I'd set us up for a volley last time with "Painting Is Back." The declaration was not a call to arms (or, perhaps, brushes). It wasn't even a provocation. I don't make art, much less paint, so I have no right to lead or herd practicing artists into this corral or that pasture. It was more of a report, a sense of things - and, of course, I qualified what delight the declaration might infer with "Is That A Good Thing?" I love painting - love it the way someone who dines out all the time loves good cooking. I don't prefer painting to, say, collage or black-and-white photography or welded sculpture or multitrack video or what-have-you, but painting affects me, as I guess it might you, uniquely. No matter how flat and unmodulated the surface of a painting, it is still a surface that exists in real time and space, a surface that bears visual information as real and obdurate as the wall behind it and yet as capable of illusion as my computer screen. A painting has real dimension, in every direction.

And this is why I think that painting is back now. We need it more than ever. Its physical reality and relative stasis provide us with the kind of stimulus the computer screen cannot provide. Indeed, the fact that our lives now revolve around that screen sparks a need in us to look at something else, not instead but as well, something that is tangible and stable, extant in our somatic field even as it acts upon our retinas. Sculpture, of course, does this as well, and sculpture is also, er, back for many of the same reasons. But we seem to be acculturated - or maybe hard-wired - to respond to pictures, even if those pictures are purely formal arrangements on a plane. And paintings do it for us the way featureless glowing screens don't.

What prompted me to declare that painting is back is the surge in impressive painting shows, even in a town like Los Angeles that has never really had a painting tradition like New York or San Francisco (at least until recently - too recently to call it already a "tradition"). And admittedly, among the painting shows that have caught my eye here in L.A., half seem to have been imported from the other coast. But gallerists, notorious (and pitiable) for their need to answer to public taste, have gone out on a limb to import not just paintings, but art that asserts the "condition of painting." That says something.

Margaret Bowland

I'll discuss the abstract painting next time around, but I'm most piqued by the figurative painting of Margaret Bowland, a Brooklynite (with deep roots in North Carolina) whose subjects are little short of controversial and whose technique is little short of old-master virtuosic. Is the in-your-facedness of Bowland's pictures what keeps them "contemporary"? Is it just a gimmick to render emphatically unusual subject matter - subject matter that doesn't just speak to, but taunts, contemporary social convention - as if Velazquez or Rubens were painting it? It is a "gimmick," but that gimmick is Bowland's starting point, not her goal. She is not only genuinely committed to the myriad optical possibilities of tonal realism, but to the beauty - the visual beauty - of people whose differentness startles, even repels, us.

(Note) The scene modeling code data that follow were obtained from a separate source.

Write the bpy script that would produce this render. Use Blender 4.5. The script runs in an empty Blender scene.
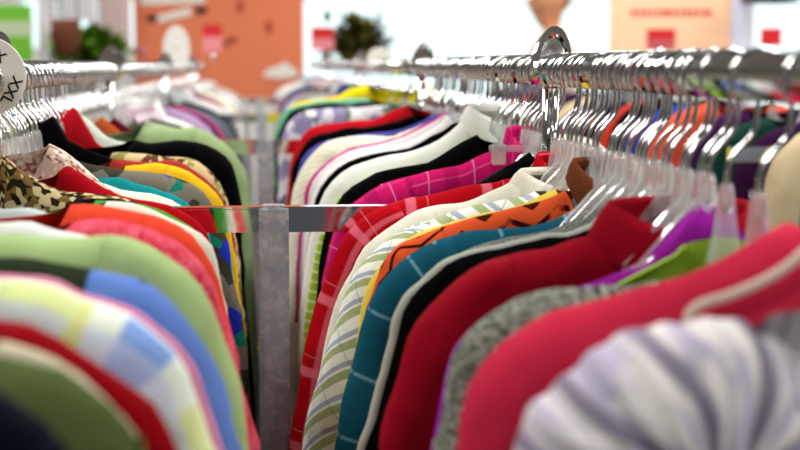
import bpy, bmesh, math, random
from mathutils import Vector, Matrix, noise
random.seed(7)
S = bpy.context.scene
C = S.collection
PI = math.pi

# ------------------------------------------------------------------ camera
FPX = 1500.0
CAM = Vector((0, 0, 1.42))
cd = bpy.data.cameras.new('camera')
cam = bpy.data.objects.new('camera', cd); C.objects.link(cam)
cam.location = CAM
YAW = math.atan(144 / FPX); PITCH = math.atan(162 / FPX * math.cos(YAW))
cam.rotation_euler = (PI / 2 - PITCH, 0, -YAW)
cd.sensor_width = 36; cd.lens = 36 * FPX / 800
cd.clip_start = 0.05
cd.dof.use_dof = True; cd.dof.focus_distance = 1.46; cd.dof.aperture_fstop = 5.8
S.camera = cam
ROT = cam.rotation_euler.to_matrix()

def P(px, py, Y):
    """world point seen at pixel (px, py) of the photograph on the plane y = Y"""
    v = ROT @ Vector(((px - 400) / FPX, -(py - 225) / FPX, -1))
    return CAM + v * (Y / v.y)

RAILZ = 1.412; XR = 0.297; XL = -0.2565; XN = 1.06
RZ = {1: 1.412, -1: 1.406, 2: 1.412}     # the left rail sits a little lower

# ------------------------------------------------------------------ materials
def lin(h):
    h = h.lstrip('#')
    r = []
    for i in (0, 2, 4):
        c = int(h[i:i + 2], 16) / 255
        r.append(c / 12.92 if c <= 0.04045 else ((c + 0.055) / 1.055) ** 2.4)
    return (r[0], r[1], r[2], 1)

class NM:
    def __init__(self, name):
        self.m = bpy.data.materials.new(name); self.m.use_nodes = True
        self.n = self.m.node_tree.nodes; self.l = self.m.node_tree.links
        self.b = self.n['Principled BSDF']
        self.uv = None
    def node(self, t, **kw):
        x = self.n.new(t)
        for k, v in kw.items(): setattr(x, k, v)
        return x
    def coords(self):
        if not self.uv:
            tc = self.node('ShaderNodeTexCoord'); self.tc = tc
            sp = self.node('ShaderNodeSeparateXYZ'); self.l.new(tc.outputs['UV'], sp.inputs[0]); self.uv = sp
        return self.uv
    def math(self, op, a, b=None):
        x = self.node('ShaderNodeMath', operation=op)
        for i, v in enumerate((a, b)):
            if v is None: continue
            if isinstance(v, (int, float)): x.inputs[i].default_value = v
            else: self.l.new(v, x.inputs[i])
        return x.outputs[0]
    def mix(self, fac, a, b):
        x = self.node('ShaderNodeMix', data_type='RGBA')
        if isinstance(fac, (int, float)): x.inputs[0].default_value = fac
        else: self.l.new(fac, x.inputs[0])
        for i, v in ((6, a), (7, b)):
            if isinstance(v, tuple): x.inputs[i].default_value = v
            else: self.l.new(v, x.inputs[i])
        return x.outputs[2]
    def noise(self, scale, detail=3, rough=.5):
        self.coords()
        x = self.node('ShaderNodeTexNoise'); x.inputs['Scale'].default_value = scale
        x.inputs['Detail'].default_value = detail; x.inputs['Roughness'].default_value = rough
        self.l.new(self.tc.outputs['UV'], x.inputs['Vector']); return x.outputs['Fac']
    def step(self, v, lo, hi):
        x = self.node('ShaderNodeMapRange'); self.l.new(v, x.inputs[0])
        x.inputs[1].default_value = lo; x.inputs[2].default_value = hi; return x.outputs[0]
    def done(self, col, rough=.85, bump=None, bstr=.25, sheen=0.0):
        if isinstance(col, tuple): self.b.inputs['Base Color'].default_value = col
        else: self.l.new(col, self.b.inputs['Base Color'])
        self.b.inputs['Roughness'].default_value = rough
        self.b.inputs['Sheen Weight'].default_value = sheen
        self.b.inputs['Specular IOR Level'].default_value = .02
        if bump is not None:
            bp = self.node('ShaderNodeBump'); bp.inputs['Strength'].default_value = bstr
            bp.inputs['Distance'].default_value = .008
            self.l.new(bump, bp.inputs['Height']); self.l.new(bp.outputs[0], self.b.inputs['Normal'])
        return self.m

_mc = {}
def plain(h, rough=.85, weave=90, bstr=.3):
    k = ('p', h, rough, weave)
    if k not in _mc:
        m = NM('cloth_' + h.strip('#')); c = lin(h)
        n = m.noise(weave, 4, .6)
        d = tuple(x * .82 for x in c[:3]) + (1,)
        _mc[k] = m.done(m.mix(n, d, c), rough, m.noise(28, 3), bstr)
    return _mc[k]
def bands(m, base, sets):
    """sets: (kind 'u' 'v' 'd', period m, width fraction, phase, colour, strength)"""
    uv = m.coords(); col = base
    for kind, per, wid, ph, h, st in sets:
        if kind == 'u': s = uv.outputs[0]
        elif kind == 'v': s = uv.outputs[1]
        elif kind == 'd': s = m.math('ADD', uv.outputs[0], uv.outputs[1])
        else: s = m.math('SUBTRACT', uv.outputs[0], uv.outputs[1])
        f = m.math('FRACT', m.math('ADD', m.math('MULTIPLY', s, 1 / per), ph))
        d = m.math('ABSOLUTE', m.math('SUBTRACT', f, .5))
        lt = m.step(d, wid / 2, wid / 2 - .03)
        col = m.mix(m.math('MULTIPLY', lt, st), col, lin(h))
    return col
def striped(name, base, sets, rough=.85, bstr=.3):
    m = NM(name); return m.done(bands(m, lin(base), sets), rough, m.noise(40, 3), bstr)
def blotch(name, cols, scale, rough=.85, bstr=.3):
    """voronoi patches: list of (hex, upper bound of random value)"""
    m = NM(name); m.coords()
    v = m.node('ShaderNodeTexVoronoi'); v.inputs['Scale'].default_value = scale
    m.l.new(m.tc.outputs['UV'], v.inputs['Vector'])
    sp = m.node('ShaderNodeSeparateColor'); m.l.new(v.outputs['Color'], sp.inputs[0])
    r = m.node('ShaderNodeValToRGB'); r.color_ramp.interpolation = 'CONSTANT'
    e = r.color_ramp.elements
    e[0].position = 0; e[0].color = lin(cols[0][0]); e[1].position = cols[0][1]; e[1].color = lin(cols[1][0])
    for i in range(1, len(cols) - 1):
        q = e.new(cols[i][1]); q.color = lin(cols[i + 1][0])
    m.l.new(sp.outputs[0], r.inputs[0])
    return m.done(r.outputs[0], rough, m.noise(60, 3), bstr)
def speckle(name, a, b, scale=260, lo=.42, hi=.58, bstr=.9, rough=.95):
    m = NM(name); n = m.noise(scale, 4, .7)
    return m.done(m.mix(m.step(n, lo, hi), lin(a), lin(b)), rough, n, bstr)
def marks(name, base, ink, su, sv, wid, rough=.85):
    """zig-zag lines"""
    m = NM(name); uv = m.coords()
    z = m.math('PINGPONG', m.math('MULTIPLY', uv.outputs[0], su), .5)
    f = m.math('FRACT', m.math('ADD', m.math('MULTIPLY', uv.outputs[1], sv), m.math('MULTIPLY', z, 1.3)))
    lt = m.step(f, wid, wid - .05)
    n = m.step(m.noise(45, 2), .30, .4)
    return m.done(m.mix(m.math('MULTIPLY', lt, n), lin(base), lin(ink)), rough, m.noise(50, 3), .4)
def simple(name, h, rough=.5, metal=0, trans=0, ior=1.45, emit=0):
    m = NM(name); c = lin(h); b = m.b
    b.inputs['Base Color'].default_value = c; b.inputs['Roughness'].default_value = rough
    b.inputs['Metallic'].default_value = metal; b.inputs['Transmission Weight'].default_value = trans
    b.inputs['IOR'].default_value = ior
    if emit: b.inputs['Emission Color'].default_value = c; b.inputs['Emission Strength'].default_value = emit
    return m.m
def chrome_mat():
    m = NM('chrome'); tc = m.node('ShaderNodeTexCoord')
    n = m.node('ShaderNodeTexNoise'); n.inputs['Scale'].default_value = 90; n.inputs['Detail'].default_value = 5
    m.l.new(tc.outputs['Object'], n.inputs['Vector'])
    m.b.inputs['Metallic'].default_value = 1
    m.b.inputs['Base Color'].default_value = (.82, .83, .84, 1)
    r = m.node('ShaderNodeMapRange'); m.l.new(n.outputs['Fac'], r.inputs[0])
    r.inputs[1].default_value = .35; r.inputs[2].default_value = .75; r.inputs[3].default_value = .03; r.inputs[4].default_value = .11
    m.l.new(r.outputs[0], m.b.inputs['Roughness'])
    return m.m
CHROME = chrome_mat()
def worn_mat():
    m = NM('worn_chrome'); tc = m.node('ShaderNodeTexCoord')
    n = m.node('ShaderNodeTexNoise'); n.inputs['Scale'].default_value = 75; n.inputs['Detail'].default_value = 6; n.inputs['Roughness'].default_value = .65
    m.l.new(tc.outputs['Object'], n.inputs['Vector'])
    m.b.inputs['Metallic'].default_value = .55
    m.l.new(m.mix(m.step(n.outputs['Fac'], .35, .65), (.42, .48, .55, 1), (.66, .71, .76, 1)), m.b.inputs['Base Color'])
    r = m.node('ShaderNodeMapRange'); m.l.new(n.outputs['Fac'], r.inputs[0])
    r.inputs[1].default_value = .35; r.inputs[2].default_value = .7; r.inputs[3].default_value = .16; r.inputs[4].default_value = .34
    m.l.new(r.outputs[0], m.b.inputs['Roughness'])
    return m.m
WORN = worn_mat()
WIRE = simple('polished_wire', '#eceeef', .14, 1)
CLEAR = simple('clear_plastic', '#fbfbfa', .10, 0, .78, 1.25)
WHITEP = simple('white_plastic', '#e9e6de', .45)
BLACK = simple('black_print', '#0d0d0d', .6)

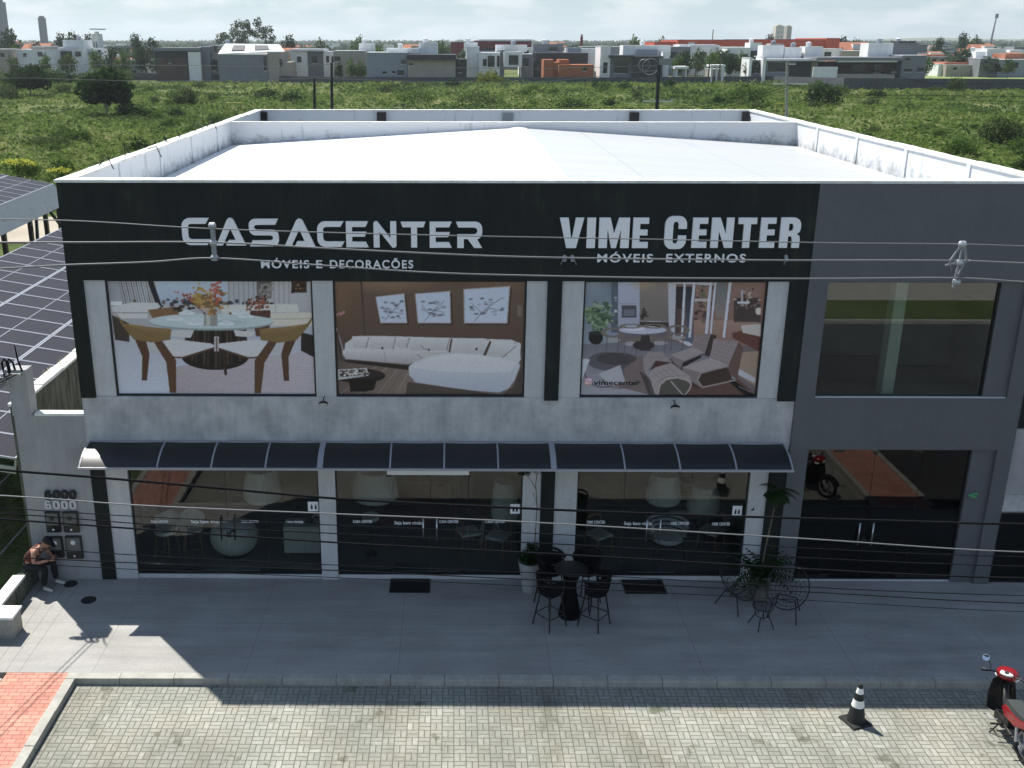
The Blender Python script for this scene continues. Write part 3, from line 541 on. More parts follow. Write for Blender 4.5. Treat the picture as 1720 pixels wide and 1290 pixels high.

The majority of Bowland's canvases on view at Thomas Paul Fine Art (7270 Beverly Blvd., Los Angeles, through next Saturday (if not longer) feature African-American women and girls. The grown women are nude, the girls are dressed prettily, and their visages for the most part are caked in whiteface. This is not a gesture of racial negation, according to Bowland (herself Caucasian), but an exploration of "the need we have... to whiten," especially in connection with the wedding ritual. "The Japanese," continues Bowland, "were whitening Geishas at the same time African tribes were painting ash on initiates in their holiest ceremonies. Women in Elizabethan times and for centuries after, risked lead poisoning to slather white paint upon their faces."

In other paintings Bowland pairs her nude Black model(s) with a Latina dwarf and/or a Caucasian woman who has no hair on her body. Besides the range in skin tone such pairings allow Bowland, the couplings finally bespeak a woman's peculiar sense of (in)visibility. The African-American woman (unpainted except for one appearance in blueface) appears perforce the most "normal" figure here, and thus the most subject to the social gaze. We turn away much sooner from the dwarf and from the bald woman. The artist does not, however. Velazquez's and Goya's sympathetic regard for their courts' dwarves echoes in Bowland's, and her fascination with the alopecetic white woman - whose cranial tattoo evinces that woman's own acceptance of her condition - also goes beyond the technical challenge of painting such a figure, to the challenge of returning that figure to center stage.

If we admire Bowland's ability to paint - and her rendition of space as well as tone is little short of thrilling - can she make us admire who she paints? Can her chutzpah, perhaps combined with her painter chops, overcome our cynicism, our visual distaste for the "other," and even our well-intentioned pity? It worked in my case. The pictures did not manipulate my responses, they moderated them. They did not insist that I look upon these women as fellow humans, but simply invited me to accept them and become comfortably intimate with them. Without inspiring desire, perverse or otherwise, the paintings return the nobility of the ordinary to extraordinary people.

Bowland has used her skills as a painter to breathe presence into her models and to neutralize, but not negate, their exoticism. They are not freaks à la Diane Arbus, but people whose appearance makes an end run around our expectations. Could this be done in any other medium? Not, I suspect, quite this forthrightly or spectacularly - or convincingly.